For Gusman, her “anyjar” as a focal point contains multitudes, from memoir-ish narratives and short scenes to lyric sequences that write on jars, the body, family reminiscenes and just about anything a jar might contain. The blend of styles and subjects are an intriguing mix (although some of the more sprawl-y poems tend to get away from her a bit; the prose-poems remain the strongest pieces in the collection), and the through-line of the “anyjar” manages to hold the collection together quite well. I’m a big fan of collections composed and/or compiled as “catch-alls,” which make me wonder what direction she might move for any subsequent collections. Catch-alls as well, or structures held together in different ways?
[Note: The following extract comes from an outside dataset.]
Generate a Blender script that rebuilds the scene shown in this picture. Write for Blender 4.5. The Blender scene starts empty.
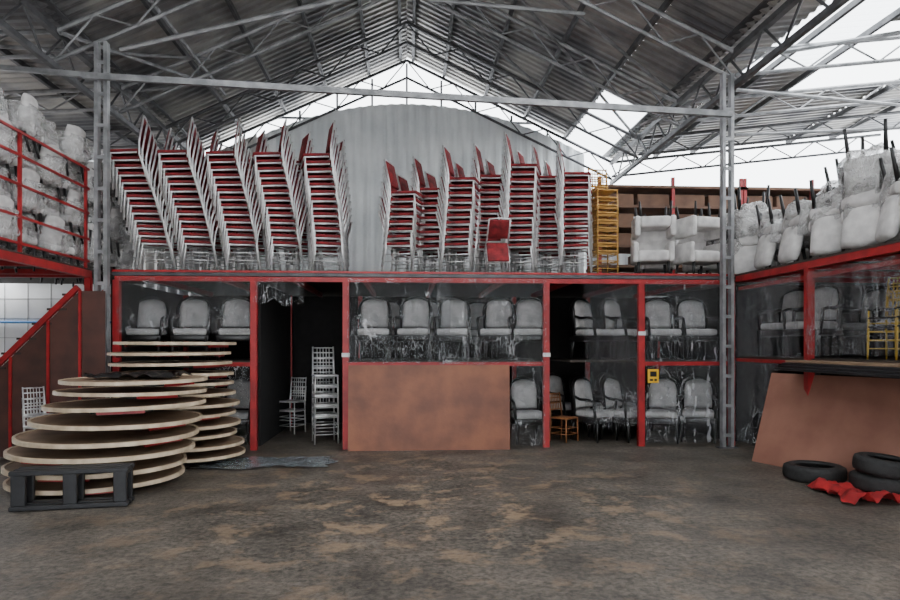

And like MAGIC Anyjar is Gone

Forgive me, he says, I took the Anyjar and buried it in snow until part of the glass froze and then I tried to break the Anyjar apart with an ax that was underneath the kitchen sink, which I discovered when rain caught the slate-stick and with one, two, twenty smashes the Anyjar wouldn’t budge, which meant that the ax wouldn’t do so I went to the bedroom where I found a chain-saw, revved the engine like a quake of earth and sawed the hell out of the Anyjar, but what happened next was disappointing because nothing shattered except my right knuckles and all bloody and in a bad mood I called a friend to help and the friend said I’ll do anything I can do anything to help a friend so the friend came over with very new rubber gloves and twisted the Anyjar until the friend’s hands looked like new hands but of course we thought if the new hands wouldn’t do, any other hands would surely fail to open the Anyjar, so then I thought extremely hard about everything and we began to make a catapult from space and flung the Anyjar into the air but it boomeranged right back only to hit the friend in the anything-but-good eye so I ran to get some frozen peas and a patch, and then I got tired so I suggested that maybe the best thing to do was to go get a blanket (take the one the dog sleeps on) and drape it over the Anyjar and just like that I sighed and the Anyjar disappeared—so forgive me he says sorry again, it could be anywhere.